Consequently, the authors propose shifting focus from the raw count of CVEs to “accumulated exposure.” They utilize the metric Risk Mass—the quantity of vulnerable assets multiplied by the duration they remained imperiled. This approach more accurately reflects genuine danger, as a simple vulnerability count fails to account for how long a flaw persisted or how many systems it jeopardized.
Alongside Risk Mass is the Average Window of Exposure, which measures the total interval from the onset of exploitation to final remediation across the entire environment. The Follina vulnerability serves as a poignant example: exploitation began 30 days prior to disclosure, and the average closure occurred on the 55th day. However, the total exposure window spanned 85 days. Of this, 36% occurred in the “blind spot” before public disclosure, and another 44% was attributed to the protracted “tail” of remediation. Collectively, the pre-disclosure phase and the delayed response accounted for 80% of the total risk window, while the segment of the process usually measured and lauded in reports constituted less than 20%.
Furthermore, the study challenges the operational philosophy of many security teams. In 2025, 48,172 vulnerabilities were disclosed, yet only 357 were found to be remotely exploitable and actively utilized in the wild. This suggests that a vast portion of resources is squandered on theoretical attack surfaces, while genuinely hazardous, actively exploited flaws endure within infrastructures for far too long.
The authors predict this chasm will only widen. Cybersecurity has historically evolved as a reaction to monumental technological shifts—first adapting to the Windows era, then to the cloud. AI, however, represents a departure; it alters not only the attack surface but the very nature of the aggressor. Autonomous agents are now capable of identifying, verifying, and weaponizing exploits faster than a classical, human-tethered defense team can process their task queues.
The most perilous epoch is commencing now, as adversaries accelerate via AI while defenders remain bound by human velocity. This phase is regarded as the industry’s most critical window of risk, compounded by an expanded attack surface, a proliferation of identities and access rights, and remediation workflows that remain stubbornly manual.
In light of this, the researchers advocate for abandoning the classical “scan-and-report” model. This methodology arose in an era when CVEs were less numerous and the interval between publication and exploitation afforded a margin of safety that no longer exists. Instead, the authors promote a Risk Operations Center—a continuous loop of risk management where analytics serve as logic. In this model, the system must autonomously verify the exploitability of a flaw within its specific environment and initiate the requisite countermeasures at the tempo dictated by the threat.

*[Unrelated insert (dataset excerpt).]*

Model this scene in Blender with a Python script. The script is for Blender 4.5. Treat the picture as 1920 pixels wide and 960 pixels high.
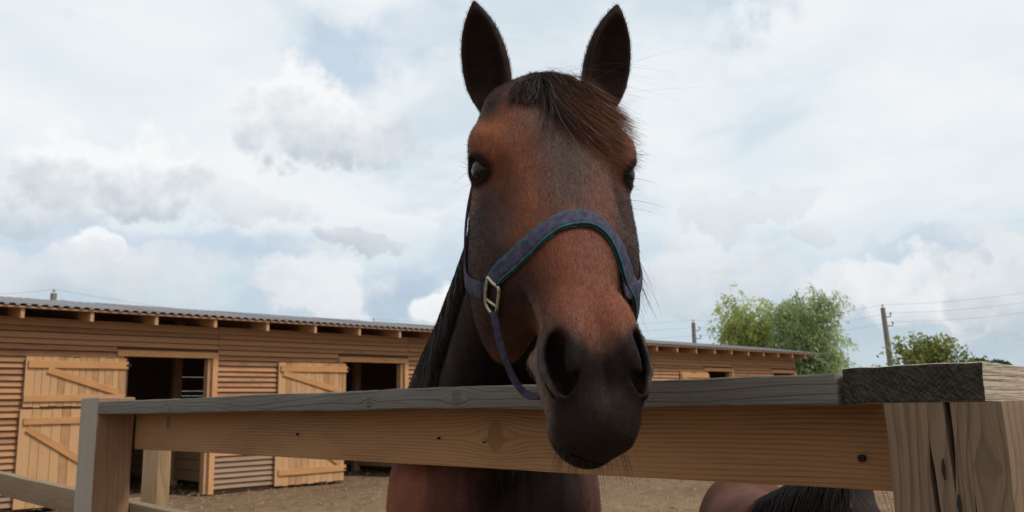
import bpy, bmesh, math, random
import numpy as np
from mathutils import Vector, Matrix
from mathutils.bvhtree import BVHTree

# ------------------------------------------------------------------ scene, camera, light
for o in list(bpy.data.objects):
    bpy.data.objects.remove(o, do_unlink=True)
scene = bpy.context.scene
C = scene.collection
RNG = np.random.default_rng(7)
random.seed(7)

FPX, PITCH, ROLL, CAMZ = 1612.13, 0.1699, 0.0182, 1.3
_cp, _sp = math.cos(PITCH), math.sin(PITCH)
CF = np.array([0, _cp, _sp]); _U0 = np.array([0, -_sp, _cp]); _R0 = np.array([1., 0, 0])
CR = _R0 * math.cos(ROLL) - _U0 * math.sin(ROLL)
CU = _U0 * math.cos(ROLL) + _R0 * math.sin(ROLL)
CC = np.array([0, 0, CAMZ])
cam_d = bpy.data.cameras.new('camera')
cam = bpy.data.objects.new('camera', cam_d); C.objects.link(cam)
cam_d.sensor_width = 36.0
cam_d.lens = FPX / 1920 * 36.0
cam_d.clip_start = 0.05; cam_d.clip_end = 6000
cam_d.dof.use_dof = True; cam_d.dof.focus_distance = 1.16; cam_d.dof.aperture_fstop = 13.0
M = Matrix(((CR[0], CU[0], -CF[0], CC[0]), (CR[1], CU[1], -CF[1], CC[1]), (CR[2], CU[2], -CF[2], CC[2]), (0, 0, 0, 1)))
cam.matrix_world = M
scene.camera = cam

SUN_AZ, SUN_EL = math.radians(108), math.radians(52)      # azimuth clockwise from +Y
world = bpy.data.worlds.new('World'); scene.world = world; world.use_nodes = True
sun_d = bpy.data.lights.new('sun', 'SUN'); sun_d.energy = 2.4; sun_d.angle = math.radians(9); sun_d.color = (1.0, 0.94, 0.86)
sun = bpy.data.objects.new('sun', sun_d); C.objects.link(sun)
sdir = Vector((math.sin(SUN_AZ) * math.cos(SUN_EL), math.cos(SUN_AZ) * math.cos(SUN_EL), math.sin(SUN_EL)))
sun.rotation_euler = (-sdir).to_track_quat('-Z', 'Y').to_euler()
sun.location = sdir * 50
scene.view_settings.view_transform = 'Standard'
scene.view_settings.look = 'None'
scene.view_settings.exposure = 0.0
scene.view_settings.gamma = 1.0
scene.view_settings.use_curve_mapping = False
scene.cycles.max_bounces = 6; scene.cycles.diffuse_bounces = 3; scene.cycles.glossy_bounces = 3; scene.cycles.transmission_bounces = 3

def ray(x, y):
    return CR * (x - 960) / FPX + CU * (480 - y) / FPX + CF
def at(x, y, depth):
    return CC + ray(x, y) * depth

# ------------------------------------------------------------------ node helpers
class NT:
    def __init__(s, tree):
        s.t = tree; s.n = tree.nodes; s.l = tree.links
    def new(s, typ, **kw):
        n = s.n.new(typ)
        for k, v in kw.items():
            setattr(n, k, v)
        return n
    def put(s, sock, v):
        if isinstance(v, bpy.types.NodeSocket): s.l.new(v, sock)
        elif v is not None:
            if sock.type == 'RGBA' and len(v) == 3: v = (*v, 1)
            sock.default_value = v
    def math(s, op, a, b=None, c=None, clamp=False):
        n = s.new('ShaderNodeMath', operation=op, use_clamp=clamp)
        s.put(n.inputs[0], a)
        if b is not None: s.put(n.inputs[1], b)
        if c is not None: s.put(n.inputs[2], c)
        return n.outputs[0]
    def vmath(s, op, a, b=None, out=0):
        n = s.new('ShaderNodeVectorMath', operation=op)
        s.put(n.inputs[0], a)
        if b is not None:
            s.put(n.inputs[3 if op == 'SCALE' else 1], b)
        return n.outputs[out]
    def noise(s, vec, scale, detail=3, rough=.5, dist=0., color=False):
        n = s.new('ShaderNodeTexNoise')
        s.put(n.inputs['Vector'], vec); n.inputs['Scale'].default_value = scale
        n.inputs['Detail'].default_value = detail; n.inputs['Roughness'].default_value = rough
        n.inputs['Distortion'].default_value = dist
        return n.outputs['Color' if color else 'Fac']
    def mix(s, f, a, b, blend='MIX'):
        n = s.new('ShaderNodeMix', data_type='RGBA', blend_type=blend)
        s.put(n.inputs[0], f); s.put(n.inputs[6], a); s.put(n.inputs[7], b)
        return n.outputs[2]
    def mapr(s, v, a, b, c=0., d=1., smooth=False):
        n = s.new('ShaderNodeMapRange', interpolation_type='SMOOTHSTEP' if smooth else 'LINEAR')
        s.put(n.inputs[0], v)
        for i, q in enumerate((a, b, c, d)): s.put(n.inputs[i + 1], q)
        return n.outputs[0]
    def xyz(s, x, y, z):
        n = s.new('ShaderNodeCombineXYZ'); s.put(n.inputs[0], x); s.put(n.inputs[1], y); s.put(n.inputs[2], z)
        return n.outputs[0]
    def sep(s, v):
        n = s.new('ShaderNodeSeparateXYZ'); s.put(n.inputs[0], v); return n.outputs
    def bump(s, h, strength, dist=.01, normal=None):
        n = s.new('ShaderNodeBump'); n.inputs['Strength'].default_value = strength; n.inputs['Distance'].default_value = dist
        s.put(n.inputs['Height'], h)
        if normal is not None: s.put(n.inputs['Normal'], normal)
        return n.outputs[0]

def new_mat(name):
    m = bpy.data.materials.new(name); m.use_nodes = True
    t = NT(m.node_tree); b = t.n['Principled BSDF']
    return m, t, b

def plain(name, col, rough=.6, metal=0., spec=.5, var=.15, scale=30):
    m, t, b = new_mat(name)
    tc = t.new('ShaderNodeTexCoord').outputs['Object']
    n = t.noise(tc, scale, 4)
    d = tuple(c * (1 - var) for c in col); e = tuple(min(1, c * (1 + var)) for c in col)
    t.put(b.inputs['Base Color'], t.mix(n, d, e))
    b.inputs['Roughness'].default_value = rough; b.inputs['Metallic'].default_value = metal
    b.inputs['Specular IOR Level'].default_value = spec
    return m

def wood(name, c_dark, c_light, axis=0, ring=55., grain=1., rough=.75, rand=.25, bump=.25, knots=(), cross=2, weather=None, endgrain=False, bands=.5, warp=7.0):
    """Wood with the fibre along local `axis`. knots = (along, across, radius) in local metres."""
    m, t, b = new_mat(name)
    tc = t.new('ShaderNodeTexCoord').outputs['Object']
    rnd = t.new('ShaderNodeObjectInfo').outputs['Random']
    off = t.math('MULTIPLY', rnd, 37.0)
    x, y, z = t.sep(tc)
    comp = [x, y, z]
    al = comp[axis]; cr = comp[cross]; ot = comp[3 - axis - cross]
    crw = cr
    kmask = None
    for (ka, kc, kr) in knots:
        da = t.math('DIVIDE', t.math('SUBTRACT', al, ka), kr * 2.2)
        dc0 = t.math('SUBTRACT', cr, kc)
        dc = t.math('DIVIDE', dc0, kr * 1.3)
        e = t.math('EXPONENT', t.math('MULTIPLY', t.math('ADD', t.math('MULTIPLY', da, da), t.math('MULTIPLY', dc, dc)), -.7))
        crw = t.math('ADD', crw, t.math('MULTIPLY', t.math('MULTIPLY', e, kr * 1.0), t.math('TANH', t.math('MULTIPLY', dc, -2.0))))
        r1 = t.math('DIVIDE', t.math('SUBTRACT', al, ka), kr * .75)
        r2 = t.math('DIVIDE', dc0, kr)
        rr = t.math('SQRT', t.math('ADD', t.math('MULTIPLY', r1, r1), t.math('MULTIPLY', r2, r2)))
        km = t.mapr(rr, .85, 1.1, 1, 0)
        rim = t.mapr(t.math('ABSOLUTE', t.math('SUBTRACT', rr, 1.0)), 0, .22, 1, 0)
        kk = t.math('MAXIMUM', t.math('MULTIPLY', km, .5), t.math('MULTIPLY', rim, .62))
        kmask = kk if kmask is None else t.math('MAXIMUM', kmask, kk)
    low = t.noise(t.xyz(t.math('ADD', t.math('MULTIPLY', al, 1.6), off), t.math('MULTIPLY', crw, 7), t.math('MULTIPLY', ot, 5)), 1.0, 2)
    ph = t.math('ADD', t.math('MULTIPLY', crw, ring), t.math('MULTIPLY', low, warp))
    ph = t.math('ADD', ph, t.math('MULTIPLY', ot, ring * .4))
    ph = t.math('ADD', ph, t.math('MULTIPLY', off, 3.1))
    fr = t.math('FRACT', ph)
    band = t.math('POWER', fr, 3.0)                                   # slow rise, sharp latewood edge
    band = t.math('MULTIPLY', band, t.mapr(fr, .93, 1.0, 1, 0))
    fib = t.noise(t.xyz(t.math('ADD', t.math('MULTIPLY', al, 9), off), t.math('MULTIPLY', crw, 330), t.math('MULTIPLY', ot, 330)), 1.0, 3, .6)
    blot = t.noise(t.xyz(t.math('ADD', t.math('MULTIPLY', al, 3), off), t.math('MULTIPLY', cr, 9), t.math('MULTIPLY', ot, 9)), 1.0, 3)
    f = t.math('ADD', t.math('MULTIPLY', band, bands), t.math('MULTIPLY', t.math('SUBTRACT', fib, .5), .9 * grain))
    f = t.math('ADD', f, t.math('MULTIPLY', t.math('SUBTRACT', blot, .5), 1.1))
    f = t.math('ADD', f, t.math('MULTIPLY', t.math('SUBTRACT', rnd, .5), rand * 2), clamp=True)
    if kmask is not None: f = t.math('MAXIMUM', f, kmask, clamp=True)
    col = t.mix(f, c_light, c_dark)
    if weather is not None:
        wn = t.noise(t.xyz(t.math('ADD', t.math('MULTIPLY', al, 4), off), t.math('MULTIPLY', cr, 25), t.math('MULTIPLY', ot, 25)), 1.0, 4, .6)
        col = t.mix(t.mapr(wn, .35, .65, weather[1] * .35, weather[1]), col, weather[0])
    t.put(b.inputs['Base Color'], col)
    b.inputs['Roughness'].default_value = rough
    b.inputs['Specular IOR Level'].default_value = .25
    h = t.math('ADD', t.math('MULTIPLY', fib, .7), t.math('MULTIPLY', band, -.5))
    t.put(b.inputs['Normal'], t.bump(h, bump, .004))
    return m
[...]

This does not imply the total exclusion of human oversight. On the contrary, it proposes elevating the human role. Specialists should not be relegated to repetitive manual tasks but should instead define the systemic rules and govern the underlying logic. According to Qualys, the most successful organizations will be those that eliminate human latency from the critical path of defense.
The final conclusion of the report is unequivocal: Time-to-Exploit will never return to a positive value, the deluge of vulnerabilities will not abate, and the reactive defensive model has reached its mathematical limit. The question is no longer whether the old framework can be incrementally accelerated, but whether organizations are prepared to transition to a novel defensive architecture before the window between human defense and autonomous offense closes irrevocably.